→ Aim: Don't include pictures. Quote the lines below from the first through the line that contains "COL = sc.collection".

→ Recorded information:
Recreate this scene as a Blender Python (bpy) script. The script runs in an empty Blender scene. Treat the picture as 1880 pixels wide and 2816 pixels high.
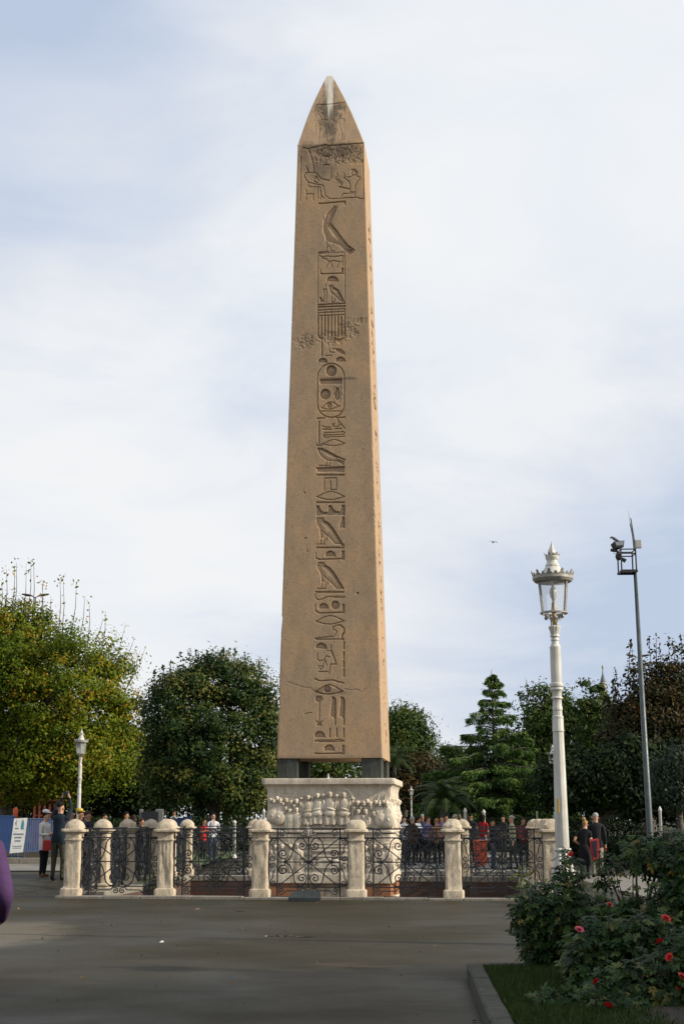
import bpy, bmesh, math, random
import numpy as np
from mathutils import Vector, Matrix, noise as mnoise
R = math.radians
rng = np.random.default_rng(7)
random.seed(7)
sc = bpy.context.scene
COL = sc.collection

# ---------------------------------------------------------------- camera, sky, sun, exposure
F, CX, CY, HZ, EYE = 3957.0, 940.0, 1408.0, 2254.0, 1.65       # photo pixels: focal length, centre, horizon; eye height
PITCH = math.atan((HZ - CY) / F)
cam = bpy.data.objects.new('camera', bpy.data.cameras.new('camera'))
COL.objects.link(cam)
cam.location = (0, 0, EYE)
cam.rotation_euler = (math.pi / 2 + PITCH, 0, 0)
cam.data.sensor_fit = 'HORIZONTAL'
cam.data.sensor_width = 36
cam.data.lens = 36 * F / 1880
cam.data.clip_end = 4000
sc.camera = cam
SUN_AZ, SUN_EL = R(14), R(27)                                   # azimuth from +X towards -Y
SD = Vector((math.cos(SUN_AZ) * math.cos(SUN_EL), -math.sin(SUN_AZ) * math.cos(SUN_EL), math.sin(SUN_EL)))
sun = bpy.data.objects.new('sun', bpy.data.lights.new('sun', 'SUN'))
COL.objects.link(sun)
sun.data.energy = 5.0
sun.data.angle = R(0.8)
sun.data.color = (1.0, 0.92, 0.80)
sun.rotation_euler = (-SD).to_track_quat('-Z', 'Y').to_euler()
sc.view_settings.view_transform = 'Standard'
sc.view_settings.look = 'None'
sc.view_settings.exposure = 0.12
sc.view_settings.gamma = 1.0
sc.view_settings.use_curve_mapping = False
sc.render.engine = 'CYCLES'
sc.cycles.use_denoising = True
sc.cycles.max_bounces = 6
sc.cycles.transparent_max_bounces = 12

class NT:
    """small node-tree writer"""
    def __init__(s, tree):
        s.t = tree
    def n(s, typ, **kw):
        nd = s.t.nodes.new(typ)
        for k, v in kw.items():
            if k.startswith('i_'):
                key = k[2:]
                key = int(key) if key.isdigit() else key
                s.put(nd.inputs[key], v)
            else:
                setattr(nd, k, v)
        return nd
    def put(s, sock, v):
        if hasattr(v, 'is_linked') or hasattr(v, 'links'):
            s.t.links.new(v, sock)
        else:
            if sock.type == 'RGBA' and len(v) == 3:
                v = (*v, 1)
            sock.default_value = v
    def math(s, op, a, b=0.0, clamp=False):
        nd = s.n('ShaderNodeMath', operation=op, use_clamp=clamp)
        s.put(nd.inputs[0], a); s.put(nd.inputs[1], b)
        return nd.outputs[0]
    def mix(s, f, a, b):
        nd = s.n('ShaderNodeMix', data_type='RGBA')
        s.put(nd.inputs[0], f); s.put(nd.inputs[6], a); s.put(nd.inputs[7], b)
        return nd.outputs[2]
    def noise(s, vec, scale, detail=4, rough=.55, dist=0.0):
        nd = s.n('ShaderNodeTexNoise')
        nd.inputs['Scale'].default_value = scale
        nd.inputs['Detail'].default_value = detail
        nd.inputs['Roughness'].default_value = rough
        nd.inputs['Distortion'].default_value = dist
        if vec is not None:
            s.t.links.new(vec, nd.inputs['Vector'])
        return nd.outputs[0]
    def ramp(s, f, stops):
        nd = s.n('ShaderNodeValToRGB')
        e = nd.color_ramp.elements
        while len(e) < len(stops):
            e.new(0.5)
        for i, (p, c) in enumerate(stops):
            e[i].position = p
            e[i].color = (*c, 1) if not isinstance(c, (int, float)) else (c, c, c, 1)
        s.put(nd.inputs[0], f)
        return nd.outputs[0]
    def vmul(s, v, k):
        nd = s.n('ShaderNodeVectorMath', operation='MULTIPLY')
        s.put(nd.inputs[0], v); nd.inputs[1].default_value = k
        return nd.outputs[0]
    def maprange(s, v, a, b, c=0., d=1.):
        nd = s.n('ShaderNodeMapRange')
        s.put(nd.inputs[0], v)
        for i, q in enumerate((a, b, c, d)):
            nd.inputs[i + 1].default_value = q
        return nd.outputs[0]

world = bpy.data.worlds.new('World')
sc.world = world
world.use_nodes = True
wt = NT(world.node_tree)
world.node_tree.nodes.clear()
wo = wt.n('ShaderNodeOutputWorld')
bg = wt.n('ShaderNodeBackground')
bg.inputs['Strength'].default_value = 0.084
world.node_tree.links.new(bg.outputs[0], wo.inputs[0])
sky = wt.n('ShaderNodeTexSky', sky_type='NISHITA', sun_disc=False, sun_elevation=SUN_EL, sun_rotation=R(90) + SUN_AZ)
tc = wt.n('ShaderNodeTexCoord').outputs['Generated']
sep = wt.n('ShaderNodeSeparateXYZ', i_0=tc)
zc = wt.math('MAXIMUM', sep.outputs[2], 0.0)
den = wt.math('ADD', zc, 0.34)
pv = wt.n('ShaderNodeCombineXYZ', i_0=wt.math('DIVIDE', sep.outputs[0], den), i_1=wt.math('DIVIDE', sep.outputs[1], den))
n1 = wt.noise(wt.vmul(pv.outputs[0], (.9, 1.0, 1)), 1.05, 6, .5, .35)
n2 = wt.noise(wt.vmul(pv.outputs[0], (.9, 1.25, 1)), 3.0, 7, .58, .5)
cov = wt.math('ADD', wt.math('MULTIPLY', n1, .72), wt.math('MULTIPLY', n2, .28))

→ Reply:
Recreate this scene as a Blender Python (bpy) script. The script runs in an empty Blender scene. Treat the picture as 1880 pixels wide and 2816 pixels high.
import bpy, bmesh, math, random
import numpy as np
from mathutils import Vector, Matrix, noise as mnoise
R = math.radians
rng = np.random.default_rng(7)
random.seed(7)
sc = bpy.context.scene
COL = sc.collection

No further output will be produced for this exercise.